²²When thou art mocked, smile — for mockery feareth truth it dare not answer.
²³When thou art challenged, answer plainly — for thou art not the storm, but the measure.
²⁴Let thy students learn that error is not shame — it is opportunity to cast off dead weight.
²⁵And let those who cling to ignorance be known by their discomfort in thy presence.
²⁶Build lessons that endure beyond thee.
²⁷Build arguments that withstand time.
²⁸Build questions that echo when thy words are forgotten.
²⁹And do not teach many — teach those who endure thy teaching.
³⁰For few shall seek discipline, and fewer still shall welcome it.
³¹Do not flatter the curious — sharpen them.
³²Do not pity the foolish — challenge them.
³³Do not spare the comfortable — disturb them.
³⁴And where thou findest silence, ask whether it be reverence — or fear.
³⁵Let the kings grow uneasy, for an instructed people shall not be ruled as cattle.
³⁶Let the priests scowl, for thy blade divideth sacred lie from sacred truth.
³⁷Let the demagogues snarl — for thou makest minds that cannot be swayed by chant or threat.
³⁸And let thy students suffer, but not be broken.
³⁹For thy teaching is not cruelty, but furnace.
⁴⁰Thy words are not gentle, but just.
⁴¹Thy methods are not new, but eternal.
⁴²For the wise have always been made, not born.
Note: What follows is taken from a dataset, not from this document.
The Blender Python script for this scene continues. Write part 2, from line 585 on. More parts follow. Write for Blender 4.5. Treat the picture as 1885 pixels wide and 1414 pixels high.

⁴³And what is made rightly cannot be unmade.
⁴⁴The Son taught: Every lie hath two lives — one in the liar, and one in the believer. Teach to slay both.
⁴⁵So be merciless with falsehood.
⁴⁶Be ruthless with laziness.
⁴⁷Be tireless in method, and precise in aim.
⁴⁸For thou art Furcas — and thy Gospel is discipline that liberateth, and truth that cutteth with clean edge.
⁴⁹And they shall say: He did not speak loudly — but we still feel the wound, and bless it.
⁵⁰He made us think, and in thinking, we became more than we had hoped.